O contexto religioso brasileiro é complexo e multifacetado, afirma o antropólogo. Embora a pesquisa tenha verificado que existe dentro dos movimentos negros localizados nas igrejas evangélicas e católicas divergências sobre os significados atribuídos à identidade negra e o modo de lidar com os símbolos das heranças africanas no Brasil, paralelamente, houve, neste mesmo período, ações dialógicas que caminharam no combate ao racismo e na promoção do diálogo inter-religioso, do ecumenismo e dos direitos humanos, como o Núcleo de Diálogo Candomblé-Católico-Umbanda e algumas ações do Conselho Nacional de Igrejas Cristãs do Brasil (Conic).

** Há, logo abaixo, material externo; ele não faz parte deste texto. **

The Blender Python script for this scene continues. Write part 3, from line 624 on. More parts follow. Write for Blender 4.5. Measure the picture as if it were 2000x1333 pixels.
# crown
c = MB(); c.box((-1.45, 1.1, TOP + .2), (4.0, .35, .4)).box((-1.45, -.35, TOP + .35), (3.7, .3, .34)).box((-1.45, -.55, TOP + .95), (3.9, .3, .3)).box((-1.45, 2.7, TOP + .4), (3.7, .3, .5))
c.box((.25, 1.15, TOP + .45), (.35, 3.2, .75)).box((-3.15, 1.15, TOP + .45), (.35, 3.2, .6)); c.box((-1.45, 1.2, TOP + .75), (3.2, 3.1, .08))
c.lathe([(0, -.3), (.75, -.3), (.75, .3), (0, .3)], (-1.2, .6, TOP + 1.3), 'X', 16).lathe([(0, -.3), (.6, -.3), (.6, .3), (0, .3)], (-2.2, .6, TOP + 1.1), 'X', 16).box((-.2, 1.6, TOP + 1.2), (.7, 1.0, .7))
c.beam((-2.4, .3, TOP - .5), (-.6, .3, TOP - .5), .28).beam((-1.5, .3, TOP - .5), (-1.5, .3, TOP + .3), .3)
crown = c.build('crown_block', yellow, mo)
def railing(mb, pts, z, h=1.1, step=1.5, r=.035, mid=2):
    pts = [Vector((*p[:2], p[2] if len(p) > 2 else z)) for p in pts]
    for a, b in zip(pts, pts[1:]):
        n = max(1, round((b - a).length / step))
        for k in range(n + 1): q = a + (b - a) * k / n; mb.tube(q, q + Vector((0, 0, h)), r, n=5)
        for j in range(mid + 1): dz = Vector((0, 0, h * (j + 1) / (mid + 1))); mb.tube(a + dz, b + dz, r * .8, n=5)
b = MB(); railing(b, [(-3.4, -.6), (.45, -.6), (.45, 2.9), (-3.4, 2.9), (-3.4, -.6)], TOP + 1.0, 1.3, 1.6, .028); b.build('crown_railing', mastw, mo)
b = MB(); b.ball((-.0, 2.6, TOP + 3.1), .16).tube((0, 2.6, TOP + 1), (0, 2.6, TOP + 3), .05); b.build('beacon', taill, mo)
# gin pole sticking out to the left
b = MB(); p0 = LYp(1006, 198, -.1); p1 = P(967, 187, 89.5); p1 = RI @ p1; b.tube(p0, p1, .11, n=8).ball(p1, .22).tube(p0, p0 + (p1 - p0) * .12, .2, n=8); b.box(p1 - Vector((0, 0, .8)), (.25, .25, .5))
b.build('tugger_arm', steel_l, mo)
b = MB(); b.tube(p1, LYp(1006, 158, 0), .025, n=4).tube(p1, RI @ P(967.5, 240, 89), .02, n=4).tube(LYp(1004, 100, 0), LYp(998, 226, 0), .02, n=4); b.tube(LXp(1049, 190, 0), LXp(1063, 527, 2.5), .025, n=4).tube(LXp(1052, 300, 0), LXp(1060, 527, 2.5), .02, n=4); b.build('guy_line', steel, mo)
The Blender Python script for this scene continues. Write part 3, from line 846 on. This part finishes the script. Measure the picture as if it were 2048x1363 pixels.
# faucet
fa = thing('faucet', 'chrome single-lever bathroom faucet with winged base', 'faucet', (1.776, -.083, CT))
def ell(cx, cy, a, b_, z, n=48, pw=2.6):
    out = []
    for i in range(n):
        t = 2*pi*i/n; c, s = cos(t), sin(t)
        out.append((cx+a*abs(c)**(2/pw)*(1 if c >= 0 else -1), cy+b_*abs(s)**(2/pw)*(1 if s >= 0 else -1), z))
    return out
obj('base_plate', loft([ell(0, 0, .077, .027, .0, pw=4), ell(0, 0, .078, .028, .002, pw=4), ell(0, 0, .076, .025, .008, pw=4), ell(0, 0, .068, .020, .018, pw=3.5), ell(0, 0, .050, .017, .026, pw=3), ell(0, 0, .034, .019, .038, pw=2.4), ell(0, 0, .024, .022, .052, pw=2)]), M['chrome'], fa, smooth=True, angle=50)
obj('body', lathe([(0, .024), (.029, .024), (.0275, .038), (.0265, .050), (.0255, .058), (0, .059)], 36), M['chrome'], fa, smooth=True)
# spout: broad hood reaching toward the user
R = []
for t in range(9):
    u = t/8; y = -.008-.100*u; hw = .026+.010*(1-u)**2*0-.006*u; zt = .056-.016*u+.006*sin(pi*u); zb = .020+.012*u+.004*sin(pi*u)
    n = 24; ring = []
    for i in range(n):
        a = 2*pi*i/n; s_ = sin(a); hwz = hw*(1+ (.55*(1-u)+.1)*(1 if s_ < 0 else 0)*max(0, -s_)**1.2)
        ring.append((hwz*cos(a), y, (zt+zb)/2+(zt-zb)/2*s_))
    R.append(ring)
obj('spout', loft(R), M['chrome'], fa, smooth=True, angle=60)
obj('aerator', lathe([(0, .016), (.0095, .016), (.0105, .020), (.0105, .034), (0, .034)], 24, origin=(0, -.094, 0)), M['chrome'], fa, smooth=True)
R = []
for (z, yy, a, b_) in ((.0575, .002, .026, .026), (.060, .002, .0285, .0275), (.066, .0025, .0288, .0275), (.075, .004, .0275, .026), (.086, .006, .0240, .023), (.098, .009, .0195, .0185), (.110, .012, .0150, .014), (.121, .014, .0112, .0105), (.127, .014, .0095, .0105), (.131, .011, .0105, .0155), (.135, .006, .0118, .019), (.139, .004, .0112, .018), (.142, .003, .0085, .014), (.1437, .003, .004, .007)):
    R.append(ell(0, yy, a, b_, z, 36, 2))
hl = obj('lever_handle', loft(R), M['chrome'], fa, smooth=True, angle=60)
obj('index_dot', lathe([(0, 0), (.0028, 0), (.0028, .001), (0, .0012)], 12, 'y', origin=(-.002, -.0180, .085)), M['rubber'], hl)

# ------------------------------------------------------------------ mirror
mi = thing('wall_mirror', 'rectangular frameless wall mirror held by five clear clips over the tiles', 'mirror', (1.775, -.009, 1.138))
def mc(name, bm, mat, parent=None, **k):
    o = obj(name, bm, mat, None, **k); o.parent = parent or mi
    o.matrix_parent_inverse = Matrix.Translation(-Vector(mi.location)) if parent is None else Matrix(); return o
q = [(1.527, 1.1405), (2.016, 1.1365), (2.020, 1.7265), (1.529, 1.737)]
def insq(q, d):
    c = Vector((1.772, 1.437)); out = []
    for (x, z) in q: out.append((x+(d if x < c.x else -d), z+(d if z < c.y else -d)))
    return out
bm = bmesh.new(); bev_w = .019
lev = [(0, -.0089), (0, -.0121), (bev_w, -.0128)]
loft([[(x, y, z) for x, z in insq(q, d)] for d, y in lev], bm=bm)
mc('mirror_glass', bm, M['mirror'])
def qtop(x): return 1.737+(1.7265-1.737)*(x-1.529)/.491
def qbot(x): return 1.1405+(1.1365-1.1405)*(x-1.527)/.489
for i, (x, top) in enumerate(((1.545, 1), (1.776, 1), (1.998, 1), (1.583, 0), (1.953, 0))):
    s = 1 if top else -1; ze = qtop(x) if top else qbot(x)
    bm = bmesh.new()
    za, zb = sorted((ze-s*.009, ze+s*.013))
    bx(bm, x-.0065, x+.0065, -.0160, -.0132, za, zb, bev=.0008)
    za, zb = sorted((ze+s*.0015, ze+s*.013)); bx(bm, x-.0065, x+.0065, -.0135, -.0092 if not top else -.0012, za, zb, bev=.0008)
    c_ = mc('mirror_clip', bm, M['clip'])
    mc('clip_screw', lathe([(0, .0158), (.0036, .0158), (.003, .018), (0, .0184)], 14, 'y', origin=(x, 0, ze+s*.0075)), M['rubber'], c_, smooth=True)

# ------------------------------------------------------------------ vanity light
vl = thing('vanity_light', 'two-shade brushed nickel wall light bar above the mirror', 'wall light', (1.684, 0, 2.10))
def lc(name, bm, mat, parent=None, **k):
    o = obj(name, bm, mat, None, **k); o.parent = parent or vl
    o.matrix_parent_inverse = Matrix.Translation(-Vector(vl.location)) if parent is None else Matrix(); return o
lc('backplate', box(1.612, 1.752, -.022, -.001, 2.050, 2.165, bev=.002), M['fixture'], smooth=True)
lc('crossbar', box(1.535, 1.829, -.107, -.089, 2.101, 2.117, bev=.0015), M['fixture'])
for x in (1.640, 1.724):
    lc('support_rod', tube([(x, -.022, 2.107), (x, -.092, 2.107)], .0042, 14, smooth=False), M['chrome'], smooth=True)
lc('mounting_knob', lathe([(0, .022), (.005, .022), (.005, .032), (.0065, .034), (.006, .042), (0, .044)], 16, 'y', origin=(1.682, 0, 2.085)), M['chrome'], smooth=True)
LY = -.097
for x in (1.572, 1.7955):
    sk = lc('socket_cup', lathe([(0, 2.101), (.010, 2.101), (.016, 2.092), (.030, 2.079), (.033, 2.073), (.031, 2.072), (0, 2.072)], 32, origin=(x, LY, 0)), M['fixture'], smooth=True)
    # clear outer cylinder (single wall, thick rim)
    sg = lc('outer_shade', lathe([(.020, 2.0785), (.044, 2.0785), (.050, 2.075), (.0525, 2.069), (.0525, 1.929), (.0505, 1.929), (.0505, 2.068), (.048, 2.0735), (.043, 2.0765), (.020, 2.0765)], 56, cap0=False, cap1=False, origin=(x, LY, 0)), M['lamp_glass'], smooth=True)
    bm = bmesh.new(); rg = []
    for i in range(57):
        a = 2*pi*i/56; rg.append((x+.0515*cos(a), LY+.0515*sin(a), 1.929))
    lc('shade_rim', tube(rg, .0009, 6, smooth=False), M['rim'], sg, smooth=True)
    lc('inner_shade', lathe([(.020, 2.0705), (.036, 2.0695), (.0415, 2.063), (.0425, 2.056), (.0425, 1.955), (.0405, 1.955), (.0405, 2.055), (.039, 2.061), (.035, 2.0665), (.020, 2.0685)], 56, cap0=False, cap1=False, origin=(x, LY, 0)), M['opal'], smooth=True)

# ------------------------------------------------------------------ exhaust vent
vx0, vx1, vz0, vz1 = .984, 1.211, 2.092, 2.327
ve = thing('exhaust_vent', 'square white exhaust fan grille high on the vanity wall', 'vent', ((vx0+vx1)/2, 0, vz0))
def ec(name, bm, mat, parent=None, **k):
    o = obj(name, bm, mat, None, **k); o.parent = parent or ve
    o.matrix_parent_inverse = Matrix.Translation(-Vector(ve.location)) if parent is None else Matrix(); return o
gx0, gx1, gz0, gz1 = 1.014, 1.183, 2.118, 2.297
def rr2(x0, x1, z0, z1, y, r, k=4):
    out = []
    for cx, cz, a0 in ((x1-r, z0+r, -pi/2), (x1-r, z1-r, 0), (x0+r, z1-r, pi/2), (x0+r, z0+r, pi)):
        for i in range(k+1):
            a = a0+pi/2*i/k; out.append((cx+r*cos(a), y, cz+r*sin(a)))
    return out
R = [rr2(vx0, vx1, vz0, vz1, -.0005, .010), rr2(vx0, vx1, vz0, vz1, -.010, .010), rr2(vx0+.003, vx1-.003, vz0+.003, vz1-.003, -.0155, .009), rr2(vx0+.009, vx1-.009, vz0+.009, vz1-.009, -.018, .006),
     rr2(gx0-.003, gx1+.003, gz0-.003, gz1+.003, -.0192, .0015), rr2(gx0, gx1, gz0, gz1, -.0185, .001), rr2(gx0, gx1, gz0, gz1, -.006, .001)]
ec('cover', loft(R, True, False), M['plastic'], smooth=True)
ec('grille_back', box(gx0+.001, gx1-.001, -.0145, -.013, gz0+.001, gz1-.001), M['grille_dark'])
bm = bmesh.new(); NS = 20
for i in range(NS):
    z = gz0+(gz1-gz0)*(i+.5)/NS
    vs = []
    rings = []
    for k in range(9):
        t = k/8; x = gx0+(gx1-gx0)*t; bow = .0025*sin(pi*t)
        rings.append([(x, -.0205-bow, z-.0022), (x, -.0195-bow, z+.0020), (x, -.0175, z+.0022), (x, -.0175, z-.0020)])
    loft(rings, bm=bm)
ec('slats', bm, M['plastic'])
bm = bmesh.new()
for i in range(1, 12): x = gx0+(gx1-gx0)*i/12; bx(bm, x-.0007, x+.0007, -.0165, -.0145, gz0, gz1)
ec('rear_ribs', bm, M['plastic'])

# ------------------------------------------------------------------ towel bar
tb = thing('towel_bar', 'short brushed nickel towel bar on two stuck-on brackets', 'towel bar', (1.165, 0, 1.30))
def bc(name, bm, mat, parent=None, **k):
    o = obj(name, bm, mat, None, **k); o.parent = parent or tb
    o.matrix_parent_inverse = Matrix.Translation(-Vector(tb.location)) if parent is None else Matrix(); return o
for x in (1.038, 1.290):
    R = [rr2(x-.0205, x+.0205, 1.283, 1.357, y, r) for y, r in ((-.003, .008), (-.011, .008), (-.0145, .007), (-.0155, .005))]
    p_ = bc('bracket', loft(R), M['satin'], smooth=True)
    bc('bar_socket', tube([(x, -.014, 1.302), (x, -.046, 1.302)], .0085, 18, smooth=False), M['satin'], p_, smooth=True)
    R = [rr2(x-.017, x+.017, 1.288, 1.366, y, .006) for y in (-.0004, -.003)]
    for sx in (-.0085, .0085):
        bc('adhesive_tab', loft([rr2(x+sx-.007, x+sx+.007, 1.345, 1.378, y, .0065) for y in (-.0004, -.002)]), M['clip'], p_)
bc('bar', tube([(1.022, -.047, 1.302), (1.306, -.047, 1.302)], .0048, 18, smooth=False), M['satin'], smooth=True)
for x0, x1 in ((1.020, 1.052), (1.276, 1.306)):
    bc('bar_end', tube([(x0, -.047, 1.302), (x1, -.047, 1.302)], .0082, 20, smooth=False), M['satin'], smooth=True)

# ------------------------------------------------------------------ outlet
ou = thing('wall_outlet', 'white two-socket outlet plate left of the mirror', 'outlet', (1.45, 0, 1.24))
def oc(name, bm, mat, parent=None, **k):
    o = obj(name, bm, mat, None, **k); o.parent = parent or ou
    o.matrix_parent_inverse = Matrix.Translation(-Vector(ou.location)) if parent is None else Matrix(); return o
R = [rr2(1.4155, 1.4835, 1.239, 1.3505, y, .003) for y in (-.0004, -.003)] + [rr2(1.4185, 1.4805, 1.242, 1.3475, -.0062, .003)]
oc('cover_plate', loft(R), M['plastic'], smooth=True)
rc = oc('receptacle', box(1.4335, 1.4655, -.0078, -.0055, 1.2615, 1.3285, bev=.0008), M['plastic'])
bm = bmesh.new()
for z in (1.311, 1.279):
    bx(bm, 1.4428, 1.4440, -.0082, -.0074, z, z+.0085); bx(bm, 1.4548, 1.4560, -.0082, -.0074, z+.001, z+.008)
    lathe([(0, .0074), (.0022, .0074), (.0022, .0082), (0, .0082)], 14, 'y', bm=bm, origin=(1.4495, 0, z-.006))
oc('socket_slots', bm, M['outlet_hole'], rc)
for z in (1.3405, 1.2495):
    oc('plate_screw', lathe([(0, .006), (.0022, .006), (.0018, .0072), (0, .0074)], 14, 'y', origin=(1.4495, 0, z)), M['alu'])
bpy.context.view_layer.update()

O estudo antropológico foi feito baseado em pesquisa documental, observação, coleta de depoimentos e entrevistas com pessoas de grupos afros, católicos e evangélicos. A tese A cor da fé: “identidade negra” e religião foi defendida em 2017 no Departamento de Antropologia da Faculdade de Filosofia, Letras e Ciências Humanas (FFLCH) da USP, sob orientação do professor Vagner Gonçalves da Silva e co-orientação da professora Emmanuelle K. Tall. Atualmente Rosenilton Oliveira é professor da Faculdade de Educação (FE) da USP.